Housing inventories, according to data from the National Association of Realtors’ Realtor.com, are down 20 percent from last year to 2.19 million.
That’s the lowest level since the site began tracking inventories in 2007, and it poses a unique challenge to the buyer’s market, which is seeking to capitalize on historically low interest rates and the most affordable home prices since the ’70s.
Two factors have primarily contributed to the shortage: homeowners are reluctant to sell their homes and take significant haircuts with the stressed prices, and banks are sluggishly re-introducing foreclosed properties to the marketplace after 2010’s infamous “robo signing” scandal. Some estimates put the “shadow” housing inventories – homes either in foreclosure or that are being withheld by stingy homeowners – at more than 1 million.
The result, said Ross Kutash, an attorney in Los Angeles, is a housing market of little precedent.
“On paper, all of the conditions are great for buying, but the reality doesn’t seem to match that,” Kutash said. “I wouldn’t describe it as a buyer’s market so much as no market at all.”

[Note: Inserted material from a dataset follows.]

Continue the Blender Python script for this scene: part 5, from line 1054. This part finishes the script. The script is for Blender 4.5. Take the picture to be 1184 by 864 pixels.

Also affected is the quality of the available homes. Buyers may be readily present, but the crop of homes on the market does not seem to match their interests, said Realtor Joan Downing.
“The inventory (of quality housing) is low, so it’s hard for buyers to find their dream home,” said Downing, who works in Bloomfield Hills, Mich., a suburb of Detroit. “That’s been our challenge more than anything: finding the inventory for the clients. Nobody’s complaining about the pricing or the interest rates.”
Detroit is among the harder hit cities in the country, in terms of inventory. Inventory is down in the Motor City by 28 percent, but that lags far behind the 49 percent decline in Miami, 48 percent in Phoenix and 46 percent in Orlando.
With such stark numbers, solutions would seem difficult to come by, but according to Redfin’s Glenn Kelman, the solution could be a complete crime against the laws of supply and demand.
“As weak as demand is, inventory has been weaker,” said Glenn Kelman, chief executive of Redfin Corp., a Seattle real-estate brokerage firm that does business in 13 states. “Right now, the absence of inventory is the limiting factor on sales volume.”